La GD fue un antes y un después en muchos sentidos y distintos lugares de este mundo. Sirvió de mojón para nuestra sociedad, para el deporte argentino y hasta para otras potencias que nos miraron con admiración. Fue un mojón para otros seleccionados nacionales y, a la vez, para muchos del exterior. Hasta los máximos referentes de Estados Unidos, desde el DT Mike Krzyzewski hasta LeBron James y Kobe Bryant, admitieron cómo los golpes que le dio Argentina, más por las formas que por el resultado, fueron un click en la forma de encarar la formación de los equipos, las preparaciones y hasta el estilo de juego. “Para vencer a ese equipo, debías vencer a su espíritu”, le dijo coach K a su asistente cuando vio el mítico pogo previo al partido que la GD ensayaba antes de la salida a la cancha para automotivarse y amedrentar rivales…
El básquet argentino, salvo entre 1947 y 1954, nunca fue potencia. Ni cerca. Y durante 15 años lo fue, con hazañas y resultados enormes -dos medallas olímpicas y un subcampeonato mundial, entre otros- pero sobre todo con unas formas inolvidables, logrando así instaurarse como una verdadera escuela para el resto.
Lo hizo con cientos de carencias. Todo sin tener un biotipo de ciudadano alto y corpulento fundamental para este deporte, sin tener la raza predominante del básquet, sin nacionalizar jugadores, sin una infraestructura acorde, sin un presupuesto económico importante y sin una camada dirigencial que estuviera a la altura.

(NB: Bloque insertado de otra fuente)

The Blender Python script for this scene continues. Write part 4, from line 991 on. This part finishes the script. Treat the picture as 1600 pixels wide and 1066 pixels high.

Un verdadero milagro que merece un estudio de la sociología y hasta de la ciencia. Ellos lo hicieron. Por eso no sorprende esta fiebre olímpica, 20 años después. Ni lo que pasó esta noche en el Parque Roca, por qué las 15.000 entradas se agotaron en días y miles lo siguieron, por TV, a lo largo del país. Estos campeones olímpicos nos enseñaron algo que más allá, que trasciende títulos, medallas y triunfos. Una cualidad que los hará eternos.